First off, if you don’t watch Castle, shame on you! But I’m not here to discuss the virtues of this show or how ruggedly handsome Nathan Fillion is.

I want to talk about what an absolutely wonderful I think ABC has done marketing this show. Three years ago, someone in their marketing department had the brilliant idea to start using social media to gain followers of the show (and boost ratings). Instead of the marketing department marketing the show and saying “Watch Our Show!”, they turned Richard Castle into a “real person” rather than just a TV character.

Richard Castle from ABC's Castle

Richard Castle from ABC’s Castle

Richard Castle has a Facebook page, Tweets, and a website – complete with RSS. There are actual books published under the name Richard Castle (shown on his website and sold on Amazon). ABC took the idea of using social media and went one step further. When people choose to hit that Follow or Like button, they have the feeling that they are following a real person, not a character. I mean, how many times have you watched a show or read a book and thought “Man, it’d been cool if I could ever meet that character.” This gives you an opportunity to have that feeling, a chance to talk to Castle, the character – not the actor who plays him (though Nathan Fillion also uses Twitter).

Ford's spokespuppet, Doug via

Ford’s spokespuppet, Doug via

This came to mind because I ran across an article on Mashable about Ford’s new marketing campaign. Ford is using a sock puppet as their spokesperson. I love the reasoning given behind this decision: “The company intentionally made Doug a sock puppet so he could say and do things that might not be acceptable from a human spokesperson. Doug is Ford’s license to walk on the wild side.” Not only are they using a sock puppet, but in addition to their commercials, Doug also has Twitter and Facebook pages, allowing people to interact with Doug, ask questions, get responses. How cool is that? People have even posted pictures with comments about how they decided to purchase a car based off of this use of social media marketing.
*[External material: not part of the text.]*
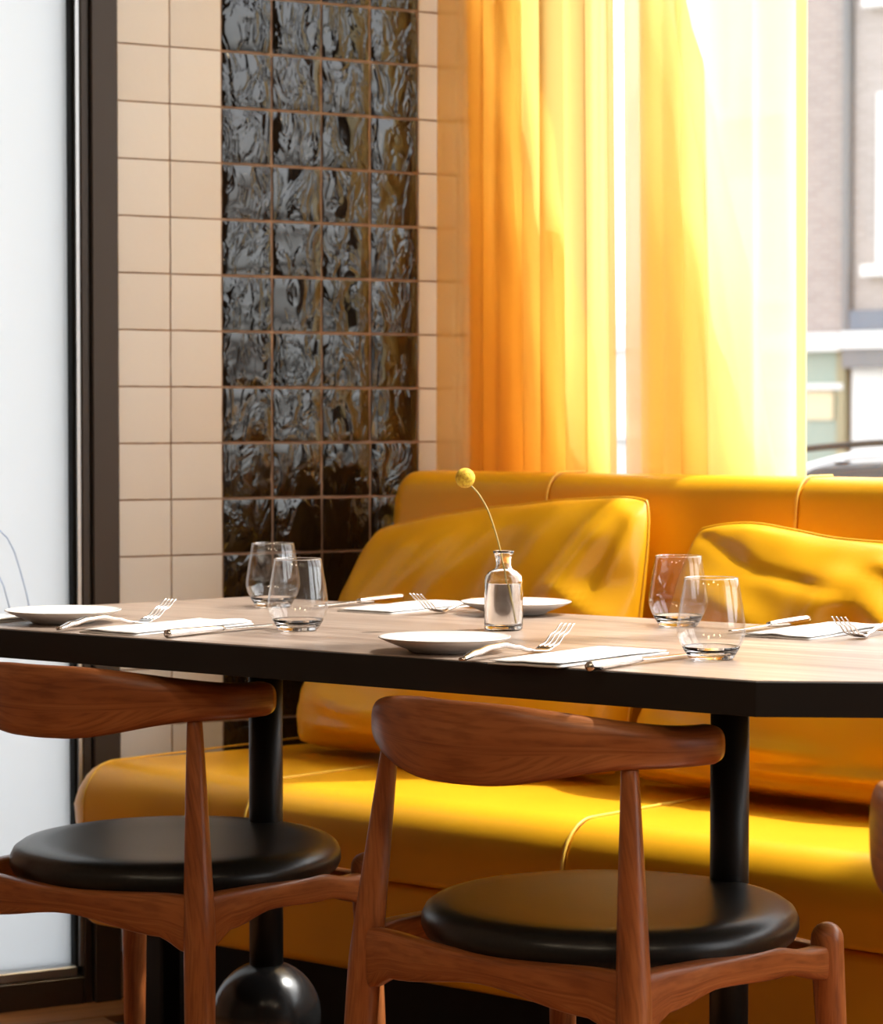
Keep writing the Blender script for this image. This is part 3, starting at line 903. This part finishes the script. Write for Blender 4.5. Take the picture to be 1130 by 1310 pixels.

My third example of this really cool technique of using social media to create a following comes from an episode of Supernatural. In this episode, the main characters, Dean and Sam, unexpectedly traveled to a parallel universe. In this dimension, everyone believes them to be the actors that portray them, including the other actors of the show. Misha Collins, who portrays Castiel, was actually portraying himself in this episode and a few times during the show he pulled out his phone and posted a few tweets. People likely flocked to his Twitter feed to see if he really was tweeting while on the show – and he was! (see the image below) After the show, Misha tweeted “My phone was stolen and apparently cast into a parallel universe devoid of magic. I’ve retrieved it. I promise it won’t happen again.” Nice tie-in!

Misha Collins Twitter feed, portrays Castiel in Supernatural

Misha Collins Twitter feed, portrays Castiel in Supernatural

I love it! This is how social media should be used in marketing to gathering a following, not “Did you see a white kangaroo in this episode of _____________? Then go to our website to find out why!” when it has nothing to do with the show or product or anything more than to drive people to the site for a tidbit of useless and uninteresting information.

Have you seen any inventive and cool ways something was marketed? It doesn’t need to be something that’s only using the latest in sharing technology. Maybe it was a good ad or something was placed just right in the store. Or maybe the packaging caught your eye (remember the make your own sayings on the Heinz Ketchup bottles a few years ago?). Anything you’ve seen that you think is cool – I want to hear about it.